A Norma da Autoridade Marítima (NORMAM – 602 de 2023) destaca que os VTS contribuem para salvaguardar vidas no mar, a segurança da navegação, o aumento da eficiência do tráfego marítimo, a prevenção da poluição marinha e a adoção de medidas de emergência antipoluição, além da proteção das comunidades e infraestruturas contíguas à Área VTS.
Já a Convenção Internacional para a Salvaguarda da Vida Humana no Mar (SOLAS) de 1974 não se referiu especificamente aos VTS. Contudo, em 1997, houve a adoção do novo capítulo V sobre Segurança na Navegação, regulando quando os VTS deveriam ser implementados. A revisão, em 2002 da regra 12 do Capítulo V da SOLAS, estabeleceu que os VTS contribuem para a segurança da vida humana no mar, para a segurança e a eficiência da navegação e para a proteção do ambiente marinho, das áreas costeiras adjacentes, dos locais de trabalho e das instalações ao largo (offshore) contra possíveis efeitos adversos do tráfego marítimo.

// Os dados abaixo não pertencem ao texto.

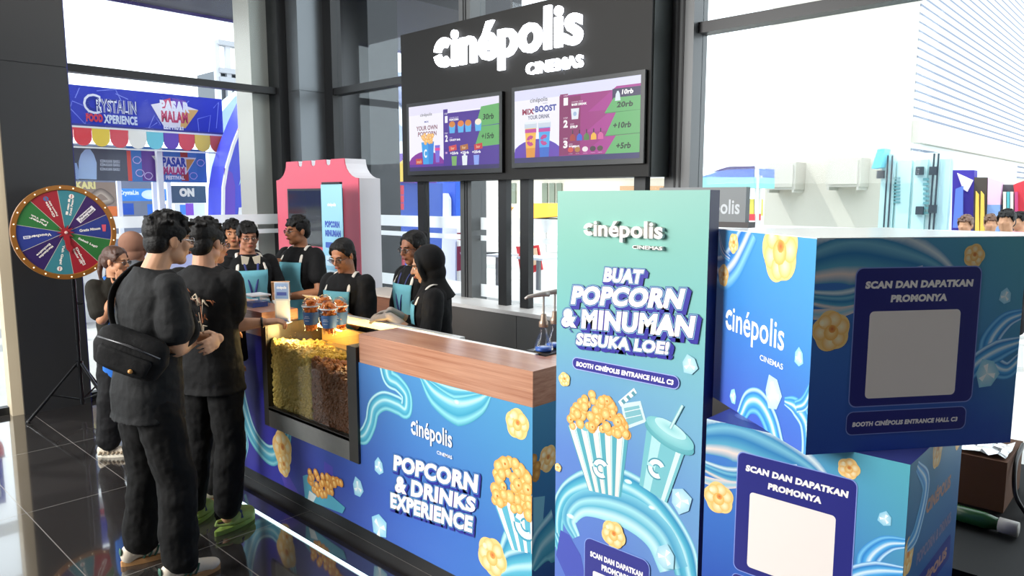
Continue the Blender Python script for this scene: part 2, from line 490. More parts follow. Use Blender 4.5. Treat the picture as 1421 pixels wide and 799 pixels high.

Outra convenção importante estabelecida no âmbito da OMI é a Convenção Internacional para a Prevenção da Poluição Causada por Navios (International Convention for the Prevention of Pollution from Ships – MARPOL – 1973/1978) que define as regras para a preservação ambiental em ambientes marítimos e costeiros. Os VTS na área costeira são utilizados para atingir os objetivos pretendidos pela MARPOL, mesmo não sendo citado de forma expressa por essa Convenção, haja vista a sua capacidade de monitorar e gerar informações sobre o tráfego marítimo de forma ampla, possibilitando a formulação de soluções para os problemas combatidos pela Convenção.
No Brasil, os Serviços de Tráfego de Embarcações aplicados na área costeira se relacionam com o Sistema de Gerenciamento da Amazônia Azul (SisGAAz), programa previsto no Plano Estratégico da Marinha (PEM) 2040, destinado a monitorar e proteger, continuamente, as Águas Jurisdicionais Brasileiras (AJB) e as áreas internacionais de responsabilidade para operações de Socorro e Salvamento (SAR – Search and Rescue), os recursos marítimos em águas brasileiras, sejam recursos vivos e não vivos, e salvaguardar portos, embarcações e infraestruturas, em face de ameaças, emergências, desastres ambientais, hostilidades ou ilegalidades, a fim de contribuir para a segurança e a defesa da Amazônia Azul e para o desenvolvimento nacional.
Pode-se, portanto, afirmar que o SisGAAz, após o término de todas as etapas, constituirá um sistema-de-sistemas integrando-se aos sistemas de VTS Costeiro espalhados pelo litoral, visando a garantir a segurança da navegação e proteção ambiental e de instalações offshore na zona costeira brasileira.
Cabe ainda ressaltar o estudo sobre os modelos de governança dos portos, realizado por mestrandas da Escola de Guerra Naval, viabilizado por meio de um acordo de cooperação técnica entre a Fundação Ezute e a instituição. O referido estudo alerta para a necessidade de governança dos portos em relação à segurança cibernética, revelando significativas lacunas e desalinhamentos jurídicos no cenário atual. Essas falhas evidenciam uma urgente necessidade de que o poder público aprimore sua visão e abordagem sobre a segurança cibernética nos portos ao formular políticas e legislações. É essencial que sejam desenvolvidas leis mais claras e robustas, com uma terminologia precisa e menos ambígua, para fortalecer a proteção cibernética nos portos e otimizar o gerenciamento de dados de tráfego marítimo. Tal progresso não só aumentaria a eficácia da segurança portuária como também promoveria uma maior integridade e segurança no intercâmbio de informações marítimas.